2. Transculturação e dominação
Figura 2 - Um humano no corpo de um Na'vi, por
sua vez vestido de humano. (AVATAR, 2009)
Figura 3 - A dominação de um povo sobre o outro.
(AVATAR, 2009)
Quando em contato com povos, ou indivíduos de outras culturas, o homem
tende a observar os hábitos e valores do outro e avaliá-los a partir de seu próprio
repertório (Figura 2). Essa avaliação é normalmente preconceituosa, chegando mesmo
a ser danosa, em especial quando um grupo considera-se superior a outro. O contato
inicial com o povo Na'vi – até esse momento não retratado na obra, mas mencionado
por uma de suas personagens – deixa uma primeira impressão de se tratar de um povo
menos evoluído, primitivo e pouco disposto ao diálogo, uma vez que os humanos
tentaram estabelecer um contato pacífico para com eles, oferecendo-lhes tecnologia,
habitação e outros elementos culturais muito pertinentes à cultura humana, mas
completamente insignificantes a cultura Na'vi, que os repeliu completamente.
Essa visão etnocêntrica gera a base do discurso do General Miles Quaritch –
personagem que tem como principal missão garantir a segurança da expedição e
remover os Na'vi do clã Omaticaya da árvore de onde vivem – que não vê problema
algum em usar a força bélica para sua expulsão (Figura 3).

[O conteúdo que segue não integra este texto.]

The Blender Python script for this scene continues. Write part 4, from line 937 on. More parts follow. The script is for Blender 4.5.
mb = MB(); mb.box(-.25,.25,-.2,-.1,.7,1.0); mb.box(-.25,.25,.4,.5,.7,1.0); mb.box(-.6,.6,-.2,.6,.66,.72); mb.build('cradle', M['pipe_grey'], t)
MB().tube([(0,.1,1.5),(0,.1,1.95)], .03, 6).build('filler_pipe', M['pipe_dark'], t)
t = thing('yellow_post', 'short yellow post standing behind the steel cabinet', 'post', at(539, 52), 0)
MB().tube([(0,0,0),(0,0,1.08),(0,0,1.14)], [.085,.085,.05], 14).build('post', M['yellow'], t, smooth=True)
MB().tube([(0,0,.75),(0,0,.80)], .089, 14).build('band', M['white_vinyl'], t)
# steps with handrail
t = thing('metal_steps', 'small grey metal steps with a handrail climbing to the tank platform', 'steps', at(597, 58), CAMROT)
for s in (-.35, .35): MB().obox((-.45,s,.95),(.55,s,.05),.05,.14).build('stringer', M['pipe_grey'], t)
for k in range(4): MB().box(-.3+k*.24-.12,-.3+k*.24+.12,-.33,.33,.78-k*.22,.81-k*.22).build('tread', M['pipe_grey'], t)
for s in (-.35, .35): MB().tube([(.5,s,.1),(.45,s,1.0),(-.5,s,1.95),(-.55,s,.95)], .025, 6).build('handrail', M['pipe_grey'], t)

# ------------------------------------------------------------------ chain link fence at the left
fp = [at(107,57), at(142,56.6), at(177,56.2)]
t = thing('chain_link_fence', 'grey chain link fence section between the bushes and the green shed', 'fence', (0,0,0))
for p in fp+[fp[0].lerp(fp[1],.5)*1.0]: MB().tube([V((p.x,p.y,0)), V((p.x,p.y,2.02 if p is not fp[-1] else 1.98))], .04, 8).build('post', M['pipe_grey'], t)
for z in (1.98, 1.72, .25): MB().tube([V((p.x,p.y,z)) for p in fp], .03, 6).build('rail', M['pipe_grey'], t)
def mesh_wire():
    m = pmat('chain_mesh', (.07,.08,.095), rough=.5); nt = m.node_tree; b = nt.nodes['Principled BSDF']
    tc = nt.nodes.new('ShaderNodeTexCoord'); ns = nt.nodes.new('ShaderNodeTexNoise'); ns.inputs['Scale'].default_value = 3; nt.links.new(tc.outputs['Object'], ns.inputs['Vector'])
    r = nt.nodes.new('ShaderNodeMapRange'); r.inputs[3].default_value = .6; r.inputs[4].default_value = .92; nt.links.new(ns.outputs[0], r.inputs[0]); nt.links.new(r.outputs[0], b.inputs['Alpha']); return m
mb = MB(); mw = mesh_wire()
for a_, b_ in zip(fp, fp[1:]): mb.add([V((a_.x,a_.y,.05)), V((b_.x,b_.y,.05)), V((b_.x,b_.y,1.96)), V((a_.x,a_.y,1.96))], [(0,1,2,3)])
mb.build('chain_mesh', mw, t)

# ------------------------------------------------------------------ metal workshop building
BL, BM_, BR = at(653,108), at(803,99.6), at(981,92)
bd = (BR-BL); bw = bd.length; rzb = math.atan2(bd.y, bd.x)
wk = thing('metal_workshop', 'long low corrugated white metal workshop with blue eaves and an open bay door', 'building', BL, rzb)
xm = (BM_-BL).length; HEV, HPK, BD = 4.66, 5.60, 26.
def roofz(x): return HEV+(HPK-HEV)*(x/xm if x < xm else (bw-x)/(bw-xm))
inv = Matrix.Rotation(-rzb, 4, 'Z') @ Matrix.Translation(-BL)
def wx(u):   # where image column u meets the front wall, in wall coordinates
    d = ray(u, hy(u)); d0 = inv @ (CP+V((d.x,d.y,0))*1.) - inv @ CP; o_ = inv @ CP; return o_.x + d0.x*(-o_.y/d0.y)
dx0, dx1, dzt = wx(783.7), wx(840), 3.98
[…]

Se refizermos um percurso
histórico, encontramos traços de situações semelhantes que aconteceram entre
habitantes de nosso próprio planeta, como o massacre do povo Azteca por Hernán
Cortez, por exemplo, onde o explorador europeu detinha – em grande grau de
superioridade – a primazia bélica.
Ao se refletirmos sobre essa passagem, observa-se que existem, dentro do
grupo das personagens humanas, aquelas que repudiam a civilização Na'vi, aquelas
que a defendem a todo custo, e a personagem central que por estar inicialmente
inserida numa situação cultural, acaba passando – com a convivência junto ao povo
Na'vi – por um processo de transculturação, ou seja, assimila elementos da cultura do
outro por passar por um processo de aproximação diferenciado, não mais observando
a nova cultura como externa ao seu meio, mas inserindo-se no meio em que vive o
outro, passando assim a ter um contato muito próximo dos elementos sociais,
históricos e ambientais que formam e forjam essa cultura, não apenas entendendo-a,
mas principalmente vivendo imerso nela.
3. O momento da predestinação
Figura 4 - O escolhido revela-se. (AVATAR, 2009)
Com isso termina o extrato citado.